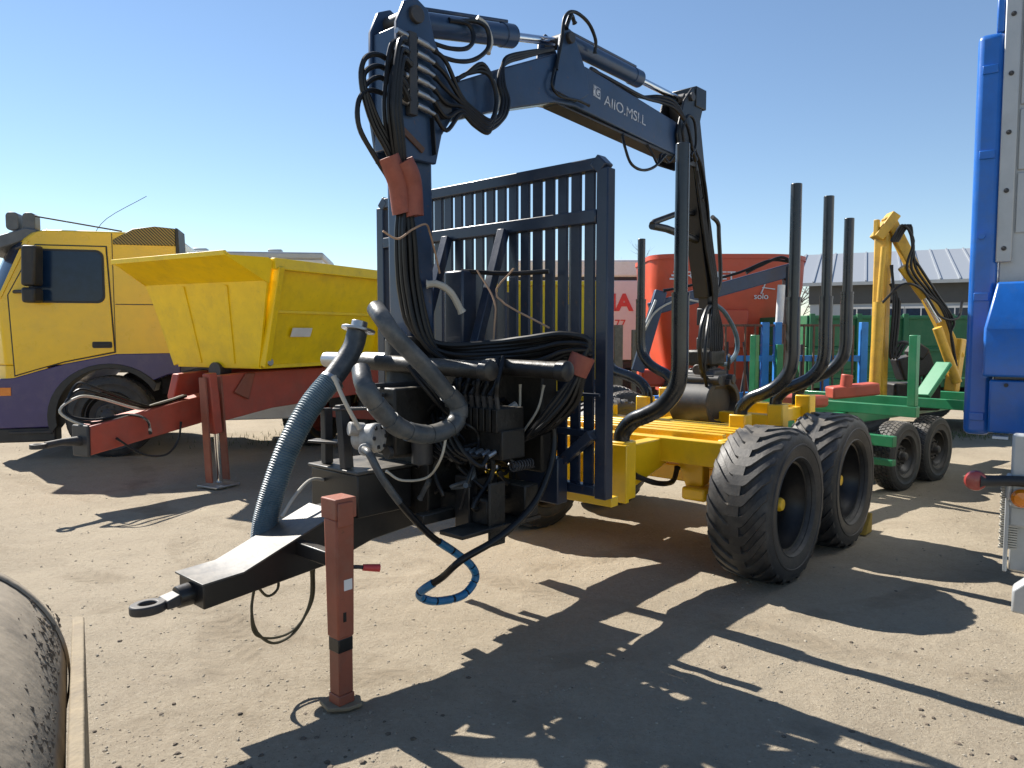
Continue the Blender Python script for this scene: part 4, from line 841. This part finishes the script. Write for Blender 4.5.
for i in range(3):
    hose(TP, [(-.45, .02*i, .92), (-.8, .03*i, .86), (-1.0, .05+.03*i, .84+.02*i), (-1.3-.04*i, .05*i-.1, .96+.05*i), (-1.5, -.1, .98+.06*i), (-1.66+.03*i, -.1, .86), (-1.45, .02, .72+.03*i), (-1.15, .1, .80), (-1.0, .16, .74), (-.97, .17, .62-.01*i)], .012, 'hose_rubber' if i else 'hose_pale', sub=6)
hose(TP, [(-1.3, .14, .60), (-1.05, .16, .42), (-.8, .16, .38), (-.65, .15, .50), (-.6, .14, .68)], .010, sub=6)
pw = make_wheel(TP, 2.35, .98, .46, .36, .24, 'road', rim_mat='red_paint', hub_mat='dark_steel', dish=.10, bolts=6)
for s_, sg in ((3.35, 1), (2.35, -1), (3.35, -1)): dup_wheel(pw, s_, .98*sg, .36, .448, sg < 0)
MB().box(2.2, 3.5, -.5, .5, .42, .56).build('axle_beam', 'red_paint', TP, bevel=.01)
MB().cyl(V3(-.05, .0, 1.16), V3(.1, .0, 1.16), .09).build('ram_head', 'dark_steel', TP)

# ------------------------------------------------------------------ drum and plank, bottom left corner
DR = thing('storage_cylinder', 'dusty grey-brown steel cylinder lying beside an upright plank in the near corner', 'cylinder', -1.115, 1.84, 60.2)
CS, CZ, CR = -.37, .64, .36
cy = MB().lathe([(0, -.285), (.22, -.275), (.31, -.262), (.345, -.235), (.357, -.19), (.36, .2), (.362, .35), (.36, .5), (.36, 1.05), (.34, 1.09), (.2, 1.11), (0, 1.115)], V3(CS, 0, CZ), (0, -1, 0), 72).build('shell', 'drum_mud', DR, smooth=50)
MB().lathe([(.36, 0), (.365, .006), (.365, .03), (.36, .036)], V3(CS, -.16, CZ), (0, -1, 0), 72, False).build('weld_band', 'drum_mud', DR)
g = random.Random(5); vs = []; fs = []  # dark specks draw the flank's shaded band, together with real grime
for i in range(650):
    t_ = g.uniform(-.24, .9); a = R(16+abs(g.gauss(0, 9))); e = .001+.006*g.random()**3; o = len(vs); nrm = Vector((math.cos(a), 0, math.sin(a))); tn = Vector((-math.sin(a), 0, math.cos(a)))
    c = V3(CS, t_, CZ)+nrm*.3595
    for k in range(6):
        aa = k*1.047; vs.append(c+(tn*math.cos(aa)*1.6+Vector((0, math.sin(aa), 0)))*e*g.uniform(.7, 1.3))
    vs.append(c+nrm*e*.8); fs += [(o+k, o+(k+1) % 6, o+6) for k in range(6)]
b = MB(); b.add(vs, fs); mc = b.build('mud_shade_band', 'clod', DR, smooth=0); mc['kind'] = 'stuff'
b = MB(); b.prism_z([(.0, -.30), (.012, -.315), (.03, -.30), (.03, .95), (.0, .95)], .0, .735); b.build('plank', 'wood', DR, bevel=.004)
for sg in (-.12, .75): MB().box(-.75, -.002, sg-.07, sg+.07, .0, .31).build('bearer', 'wood', DR, bevel=.005)

# ------------------------------------------------------------------ blue box truck, right edge
BT = thing('box_truck', 'bright blue truck with grey panelled box and red rubber side lamp at right edge', 'truck', 2.80, 4.62, 125)
# frame: s = +X, t = -Y (towards camera)
MB().box(.0, .145, -.145, .0, .93, 3.34).build('corner_post', 'blue_paint', BT, bevel=.035, seg=3)
MB().hexa([V3(.135, .002, .96), V3(1.6, .002, .96), V3(1.6, .10, .96), V3(.135, .10, .96), V3(.135, .002, 1.28), V3(1.6, .002, 1.28), V3(1.6, .14, 1.28), V3(.135, .14, 1.28)]).build('lower_skirt', 'blue_paint', BT, bevel=.012)
b = MB(); b.add([V3(.10, .002, 1.30), V3(1.6, .002, 1.30), V3(1.6, .20, 1.30), V3(.10, .20, 1.30), V3(.10, .002, 1.58), V3(1.6, .002, 1.58), V3(1.6, .20, 1.58), V3(.10, .20, 1.58), V3(.15, .002, 1.86), V3(1.6, .002, 1.86), V3(1.6, .05, 1.86), V3(.15, .05, 1.86)],
    [(3, 2, 1, 0), (0, 1, 5, 4), (1, 2, 6, 5), (2, 3, 7, 6), (3, 0, 4, 7), (4, 5, 9, 8), (5, 6, 10, 9), (6, 7, 11, 10), (7, 4, 8, 11), (8, 9, 10, 11)])
b.build('fairing', 'blue_paint', BT, bevel=.014)
bx = MB().box(.15, 2.6, -6.0, -.03, .95, 3.58).build('cargo_box', 'silver_panel', BT, bevel=.01)
for z in (2.15, 2.52, 2.90, 3.26): MB().box(.225, 2.6, -.029, -.018, z, z+.355).build('box_panel', 'silver_panel', bx, bevel=.008)
MB().box(.135, .215, -.028, .012, 1.98, 3.60).build('riveted_strip', 'silver_panel', bx, bevel=.006)
for k in range(5): MB().lathe([(.014, 0), (.014, .006), (.0, .010)], V3(.175, .012, 2.06+k*.34), (0, -1, 0), 12).build('rivet', 'dark_steel', bx)
MB().box(.09, .134, -.12, -.02, 3.34, 3.54).build('corner_cap', 'blue_paint', BT, bevel=.01)
MB().cyl(V3(.06, .0, 2.14), V3(.06, .03, 2.14), .018, n=12).build('post_bolt', 'blue_paint', BT)
MB().cyl(V3(.11, .0, 1.31), V3(.11, .12, 1.31), .022, n=12).build('post_bolt', 'blue_paint', BT)
for z_ in (1.02, 1.75, 2.6, 3.1): MB().box(.03, .11, .0, .012, z_, z_+.05).build('hinge', 'blue_paint', BT, bevel=.004)
for k in range(4): MB().cyl(V3(.22+k*.35, .14, 1.25), V3(.22+k*.35, .15, 1.25), .012, n=8).build('bolt', 'dark_steel', BT)
MB().box(.62, .625, .202, .2035, 1.31, 1.57).build('panel_seam', 'plastic_black', BT)
MB().box(.16, .24, .0, .10, .925, .94).build('reflector_strip', 'white_paint', BT)
for tt in (-1.0, -2.0): MB().box(.4, 2.4, tt-.05, tt+.05, .75, .93).build('chassis_rail', 'dark_steel', BT, bevel=.006)
bw = make_wheel(BT, 0, 0, .50, .30, .29, 'road', rim_mat='white_paint', dish=.05, hub_mat='dark_steel')
bw.location = (2.1, 2.6, .488); bw.rotation_euler = (0, 0, R(90))
# rear light carrier, lower right
b = MB(); b.box(.27, .41, .55, .61, .62, 1.02); b.box(.25, .28, .54, .63, .66, .80); lc = b.build('lamp_bracket', 'silver_panel', BT, bevel=.02)
MB().box(.265, .75, .47, .54, .50, .62).build('bumper', 'silver_panel', BT, bevel=.015)
MB().lathe([(.0, 0), (.045, 0), (.05, .02), (.035, .045), (0, .05)], V3(.325, .615, .68), (0, -1, 0), 20).build('indicator_lamp', 'lamp_amber', lc)
MB().prism([(.30, .08), (.30, .20), (.37, .27), (.80, .32), (.80, .06)], .59, .71).build('mudguard', 'silver_panel', BT, bevel=.012)
for s_ in (.45, 1.3): MB().box(s_, s_+.09, -.6, .438, .82, .94).build('guard_arm', 'dark_steel', BT, bevel=.006)
MB().box(.275, 1.9, .44, .468, .24, .96).build('side_guard', 'silver_panel', BT, bevel=.01)
b = MB()
for k in range(26):
    b.beam(V3(.225+.003*(k % 3), .51, .38+k*.0135), V3(.31, .51, .38+k*.0135), .05, .009)
bz = b.build('brush_strip', 'hose_pale', BT); bz['kind'] = 'stuff'
MB().box(.25, .27, .55, .58, .26, .66).build('mudguard_stay', 'silver_panel', BT, bevel=.004)
b = MB(); b.tube([V3(.40, .62, .77), V3(.28, .64, .77), V3(.17, .66, .76), V3(.13, .67, .76)], [.03, .028, .03, .045], 14, 4); st = b.build('lamp_stalk', 'plastic_black', BT)
MB().lathe([(.0, -.02), (.05, -.02), (.056, .0), (.05, .018), (.03, .026), (0, .028)], V3(.115, .68, .76), (.25, -1, 0), 24).build('side_lamp', 'lamp_red', BT)

# ------------------------------------------------------------------ green trailer with yellow crane
GT = thing('crane_trailer', 'green timber trailer with yellow folded loader crane and twin road tyres', 'trailer', 3.889, 7.41, 52)
gw = make_wheel(GT, .0, .06, .345, .22, .19, 'road', rim_mat='rim_black', hub_mat='dark_steel', dish=.08, bolts=6)
dup_wheel(gw, .74, .06, .22, .335); dup_wheel(gw, 0, -1.2, .22, .335, True); dup_wheel(gw, .74, -1.2, .22, .335, True)
MB().box(-.2, .95, -.13, -.05, .36, .46).build('bogie_beam', 'green_dull', GT, bevel=.01)
MB().box(-.2, .95, -1.09, -1.01, .36, .46).build('bogie_beam', 'green_dull', GT, bevel=.01)
MB().box(.28, .46, -1.05, -.1, .38, .48).build('axle_beam', 'green_dull', GT, bevel=.01)
for tt in (-.35, -.78): MB().box(-2.3, 2.6, tt-.05, tt+.05, .66, .78).build('frame_beam', 'green_paint', GT, bevel=.008)
for s_ in (-.50, .55, 1.7):
    bo = MB().box(s_-.04, s_+.04, -1.42, .36, .785, .885).build('bolster', 'green_paint', GT, bevel=.006)
    for tt in (.31, -1.37):
        if s_ < 0: MB().box(s_-.036, s_+.036, tt-.036, tt+.036, .887, 1.54).build('stake', 'green_paint', bo, bevel=.006)
MB().box(-.62, -.54, -1.0, .2, .50, .60).build('lower_bar', 'green_paint', GT, bevel=.006)
MB().box(-.62, -.54, -1.0, .2, .32, .38).build('lower_bar', 'green_paint', GT, bevel=.006)
MB().beam(V3(.30, .05, .92), V3(.62, .12, 1.25), .16, .05).build('mudguard', 'green_paint', GT, bevel=.01)
GCO = 0
def gp(x, y, z):   # a point given in metres of the yard, brought into the trailer's frame
    d = Vector((x-3.889, y-7.41)); a = R(52); u = Vector((math.sin(a), math.cos(a))); v = Vector((math.cos(a), -math.sin(a)))
    return V3(d.dot(u), d.dot(v), z)
yb = 8.35
b = MB(); b.beam(gp(4.10, yb, .80), gp(4.10, yb, 2.66), .15, .13, up=(0, 0, 1)); yc = b.build('crane_column', 'yellow_crane', GT, bevel=.02)
b = MB(); b.tube([gp(4.0, yb-.12, .95), gp(4.02, yb-.12, 1.9)], .06, 14); b.tube([gp(4.02, yb-.12, 1.9), gp(4.06, yb-.1, 2.5)], .03, 12); b.build('lift_cylinder', 'yellow_crane', GT)
MB().beam(gp(4.13, yb-.02, 2.84), gp(4.92, yb-.1, 1.28), .11, .12).build('main_boom', 'yellow_crane', GT, bevel=.012)
MB().beam(gp(4.02, yb, 2.60), gp(4.20, yb-.02, 2.86), .20, .10).build('boom_link', 'yellow_crane', GT, bevel=.01)
MB().beam(gp(4.00, yb-.05, 2.62), gp(4.00, yb-.05, 2.80), .05, .05).build('hook_plate', 'yellow_crane', GT, bevel=.006)
MB().beam(gp(4.92, yb-.1, 1.50), gp(4.86, yb-.1, .92), .12, .13).build('outer_boom', 'yellow_crane', GT, bevel=.012)
MB().tube([gp(4.24, yb-.15, 2.28), gp(4.50, yb-.15, 1.95)], .05, 14).build('boom_cylinder', 'yellow_crane', GT, bevel=.004)
MB().tube([gp(4.50, yb-.15, 1.95), gp(4.66, yb-.16, 1.68)], .028, 12).build('rod', 'chrome', GT)
MB().tube([gp(4.62, yb-.2, 1.62), gp(4.86, yb-.2, 1.02)], .05, 14).build('stick_cylinder', 'yellow_crane', GT, bevel=.004)
for i in range(4):
    hose(GT, [tuple((lambda q: (q.x, -q.y, q.z))(gp(*p))) for p in ((4.12+.02*i, yb-.14, 2.55), (4.20+.03*i, yb-.2, 2.72), (4.32, yb-.22, 2.55-.05*i), (4.26+.05*i, yb-.22, 2.25), (4.45+.04*i, yb-.24, 2.0), (4.62+.05*i, yb-.24, 1.85-.05*i), (4.76, yb-.22, 1.55), (4.84, yb-.2, 1.2))], .014, sub=6)
for i in range(3):
    hose(GT, [tuple((lambda q: (q.x, -q.y, q.z))(gp(*p))) for p in ((4.14, yb-.12, 2.3-.2*i), (4.16+.03*i, yb-.16, 1.9), (4.14+.03*i, yb-.16, 1.3), (4.22+.05*i, yb-.16, 1.45), (4.36+.06*i, yb-.16, 1.42-.04*i), (4.46+.06*i, yb-.16, 1.1), (4.5, yb-.1, .9))], .016, sub=6)
hose(GT, [tuple((lambda q: (q.x, -q.y, q.z))(gp(*p))) for p in ((4.0, yb-.15, 1.85), (4.2, yb-.25, 2.08), (4.4, yb-.28, 2.02), (4.6, yb-.28, 1.74), (4.8, yb-.26, 1.72), (4.88, yb-.2, 1.9))], .014, sub=6)
b = MB(); b.beam(gp(4.25, yb+.1, .85), gp(4.75, yb+.1, .85), .4, .3); b.beam(gp(4.3, yb, 1.15), gp(4.62, yb-.05, 1.25), .3, .25); b.beam(gp(4.42, yb-.1, 1.3), gp(4.5, yb-.1, 1.42), .2, .15); b.build('control_valves', 'grime_shade', GT, bevel=.02)
b = MB(); b.prism_z([(-1.0, -.85), (-.72, -.80), (-.66, -.40), (-.85, -.45)], .83, .95); b.build('outrigger_foot', 'red_paint', GT, bevel=.03)
MB().beam(gp(3.40, 8.0, .92), gp(3.9, 8.0, .97), .22, .13).build('outrigger_arm', 'red_paint', GT, bevel=.02)
MB().cyl(gp(3.55, 7.95, .95), gp(3.57, 7.95, 1.12), .06).build('outrigger_pin', 'red_paint', GT, bevel=.01)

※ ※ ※

Repeat the lines of the listing above verbatim, beginning at its first line and ending at the line containing "1.16), .09).build('ram_head', 'dark_steel', TP)", which is included. Omit pictures.

Continue the Blender Python script for this scene: part 4, from line 841. This part finishes the script. Write for Blender 4.5.
for i in range(3):
    hose(TP, [(-.45, .02*i, .92), (-.8, .03*i, .86), (-1.0, .05+.03*i, .84+.02*i), (-1.3-.04*i, .05*i-.1, .96+.05*i), (-1.5, -.1, .98+.06*i), (-1.66+.03*i, -.1, .86), (-1.45, .02, .72+.03*i), (-1.15, .1, .80), (-1.0, .16, .74), (-.97, .17, .62-.01*i)], .012, 'hose_rubber' if i else 'hose_pale', sub=6)
hose(TP, [(-1.3, .14, .60), (-1.05, .16, .42), (-.8, .16, .38), (-.65, .15, .50), (-.6, .14, .68)], .010, sub=6)
pw = make_wheel(TP, 2.35, .98, .46, .36, .24, 'road', rim_mat='red_paint', hub_mat='dark_steel', dish=.10, bolts=6)
for s_, sg in ((3.35, 1), (2.35, -1), (3.35, -1)): dup_wheel(pw, s_, .98*sg, .36, .448, sg < 0)
MB().box(2.2, 3.5, -.5, .5, .42, .56).build('axle_beam', 'red_paint', TP, bevel=.01)
MB().cyl(V3(-.05, .0, 1.16), V3(.1, .0, 1.16), .09).build('ram_head', 'dark_steel', TP)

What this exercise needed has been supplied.